Проблемы «капиталистической рационализации» были впервые поставлены на III конгрессе МАТ в Льеже в 1928 г. Делегаты высказались за «прогресс во всех областях», но сочли его проявления в сфере капиталистического производства негативными для трудящихся. Принятая резолюция оценила происходящий процесс как прямой результат новой фазы развития общества, которая выражается в переходе от «старого частного капитализма» к «современному коллективному капитализму» (трестам, картелям), от свободной конкуренции к эксплуатации всего мира единой системой. Подчеркивалось, что рационализация осуществляется в интересах капиталистов, а для трудящихся она означает подрыв их физического и интеллектуального здоровья, подчинение их механизмам «индустриального рабства». Она обрекает людей труда на потерю рабочих мест, безработицу и, следовательно, ухудшение условий их жизни. Конгресс заявил, что не считает такую трансформацию капиталистической экономики условием для социализма, но видит в ней скорее предпосылку будущего государственного капитализма. Путь к социализму, отмечалось в резолюции, определяется не постоянным ростом производства, а, в первую очередь, ясным сознанием и твердой волей людей. Социализм — это проблема не только экономическая, но также культурная и психологическая; он предполагает веру людей в свои силы, комплексный и привлекательный характер труда, а все это несовместимо с идущей рационализацией. Резолюция ратовала за децентрализацию в противовес централизации экономики, за единство, а не специализацию и разделение труда, за целостное образование и развитие всех способностей людей.

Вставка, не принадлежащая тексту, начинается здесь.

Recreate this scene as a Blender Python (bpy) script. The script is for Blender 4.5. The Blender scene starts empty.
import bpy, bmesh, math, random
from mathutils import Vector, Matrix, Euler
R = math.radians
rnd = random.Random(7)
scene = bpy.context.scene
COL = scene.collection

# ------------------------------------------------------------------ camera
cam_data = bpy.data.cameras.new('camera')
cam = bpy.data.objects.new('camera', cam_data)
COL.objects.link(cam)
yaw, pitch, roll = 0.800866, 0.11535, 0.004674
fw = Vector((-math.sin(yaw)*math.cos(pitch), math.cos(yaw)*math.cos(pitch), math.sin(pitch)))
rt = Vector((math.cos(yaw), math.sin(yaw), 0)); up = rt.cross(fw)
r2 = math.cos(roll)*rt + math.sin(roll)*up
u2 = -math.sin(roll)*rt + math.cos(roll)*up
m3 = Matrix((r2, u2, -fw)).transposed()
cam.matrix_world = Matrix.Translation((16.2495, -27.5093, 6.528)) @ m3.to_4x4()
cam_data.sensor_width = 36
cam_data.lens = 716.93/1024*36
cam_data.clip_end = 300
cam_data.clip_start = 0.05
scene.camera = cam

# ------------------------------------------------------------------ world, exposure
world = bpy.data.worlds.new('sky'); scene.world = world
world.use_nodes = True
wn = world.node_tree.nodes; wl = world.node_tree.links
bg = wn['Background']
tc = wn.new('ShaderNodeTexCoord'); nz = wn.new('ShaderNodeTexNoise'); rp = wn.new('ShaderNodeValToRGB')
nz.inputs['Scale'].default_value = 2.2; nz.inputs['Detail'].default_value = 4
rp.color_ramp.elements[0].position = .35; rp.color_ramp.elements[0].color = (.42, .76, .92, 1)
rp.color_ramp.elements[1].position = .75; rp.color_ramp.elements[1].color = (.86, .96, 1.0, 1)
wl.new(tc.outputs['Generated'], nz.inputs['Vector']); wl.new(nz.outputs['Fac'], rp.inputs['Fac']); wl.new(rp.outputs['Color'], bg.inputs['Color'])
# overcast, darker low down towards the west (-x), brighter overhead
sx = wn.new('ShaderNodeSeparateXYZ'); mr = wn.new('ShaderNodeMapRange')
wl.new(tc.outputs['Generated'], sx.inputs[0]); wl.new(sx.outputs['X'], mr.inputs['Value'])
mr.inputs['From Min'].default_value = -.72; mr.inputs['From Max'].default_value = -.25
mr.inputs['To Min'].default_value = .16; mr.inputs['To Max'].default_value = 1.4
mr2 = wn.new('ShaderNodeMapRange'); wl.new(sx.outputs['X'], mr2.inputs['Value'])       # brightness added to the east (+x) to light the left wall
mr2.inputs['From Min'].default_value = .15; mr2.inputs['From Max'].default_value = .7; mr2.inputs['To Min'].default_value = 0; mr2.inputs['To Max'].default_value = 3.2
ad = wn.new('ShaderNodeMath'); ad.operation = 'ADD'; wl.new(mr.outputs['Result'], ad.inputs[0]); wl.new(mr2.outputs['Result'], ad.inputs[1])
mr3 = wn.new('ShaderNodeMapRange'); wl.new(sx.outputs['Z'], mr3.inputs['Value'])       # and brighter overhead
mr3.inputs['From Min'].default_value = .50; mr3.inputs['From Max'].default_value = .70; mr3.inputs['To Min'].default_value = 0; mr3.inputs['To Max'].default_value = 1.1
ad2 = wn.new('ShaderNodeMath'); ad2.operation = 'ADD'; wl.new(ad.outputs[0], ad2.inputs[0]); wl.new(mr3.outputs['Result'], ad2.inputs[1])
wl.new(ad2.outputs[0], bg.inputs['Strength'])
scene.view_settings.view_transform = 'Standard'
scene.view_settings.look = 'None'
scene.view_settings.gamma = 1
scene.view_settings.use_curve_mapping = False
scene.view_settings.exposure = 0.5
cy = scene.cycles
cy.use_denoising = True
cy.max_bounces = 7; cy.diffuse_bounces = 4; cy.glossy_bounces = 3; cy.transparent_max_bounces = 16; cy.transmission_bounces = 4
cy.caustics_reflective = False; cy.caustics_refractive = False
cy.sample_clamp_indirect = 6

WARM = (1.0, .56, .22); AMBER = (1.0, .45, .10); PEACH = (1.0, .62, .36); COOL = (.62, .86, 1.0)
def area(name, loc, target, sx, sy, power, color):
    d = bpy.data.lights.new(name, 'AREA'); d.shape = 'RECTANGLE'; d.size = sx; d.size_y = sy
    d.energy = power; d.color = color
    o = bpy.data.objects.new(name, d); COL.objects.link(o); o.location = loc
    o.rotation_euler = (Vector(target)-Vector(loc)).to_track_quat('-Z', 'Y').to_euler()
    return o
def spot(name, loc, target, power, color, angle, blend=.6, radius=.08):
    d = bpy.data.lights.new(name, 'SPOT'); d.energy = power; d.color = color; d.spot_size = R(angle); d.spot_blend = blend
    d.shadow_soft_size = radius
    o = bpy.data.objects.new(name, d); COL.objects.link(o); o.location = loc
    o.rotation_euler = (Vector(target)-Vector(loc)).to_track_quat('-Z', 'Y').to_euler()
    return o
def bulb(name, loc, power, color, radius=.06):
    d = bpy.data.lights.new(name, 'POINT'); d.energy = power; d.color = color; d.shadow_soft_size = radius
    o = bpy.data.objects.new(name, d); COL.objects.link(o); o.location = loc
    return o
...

В ответ на создание гигантских национальных и интернациональных структур капитала трудящиеся должны укреплять свою интернациональную экономическую организацию, способную бороться за повседневные требования и за реорганизацию общества, добиваться сокращения рабочего времени до 6 часов в день, сопротивляться безработице, организовывать международные стачки и кампании бойкота и т.д.[142]
Однако такое критическое отношение к процессу развития индустриально-капиталистической системы и требования радикального разрыва с ней встретили возражения немалого числа анархо-синдикалистов, которые — вслед за марксистами — связывали социализм с совершенствованием техники и повышением производительности труда. Они не считали новые формы технологии и организации производства несовместимыми с социализмом. Такой подход логически предусматривал централизацию производства и экономики в целом, отказ от идеи федерации децентрализованных и в значительной мере самообеспечивающихся коммун и, соответственно, от коммунистического принципа распределения. Старые идеи коллективизма считались многими более адекватными индустриальному веку. Даже Р.Роккер стал заявлять в конце 20-х гг., что, оставаясь в принципе приверженцем анархистского коммунизма, он считает коллективистский принцип «Каждому полный продукт его труда» более реалистичным в период революционных преобразований и на первых фазах создания нового общества. Он ссылался на неизбежные экономические трудности, сопутствующие революции, на рост эгоистических настроений в современном социуме и — подобно марксистам — связывал внедрение коммунистического распределения с материальным «изобилием»[143]. А.Сухи, обсуждавший эти проблемы с Х.Корнелиссеном, полагал, что только «в доиндустриальном обществе можно было, а в небольших общинах и сейчас можно ввести чисто распределительную экономику. В современном же индустриальном обществе и при современной взаимозависимости мирового хозяйства, от которого не может отгородиться ни одна цивилизованная страна, при обмене продуктами неизбежно определение стоимости, конкретнее говоря, цены, а, значит, и зарплата». Иначе придется вводить централизованное планирование, а это противоречило бы принципам анархизма. Такое положение, по его мнению, сохранится, по крайней мере, до эпохи всеобщего изобилия[144].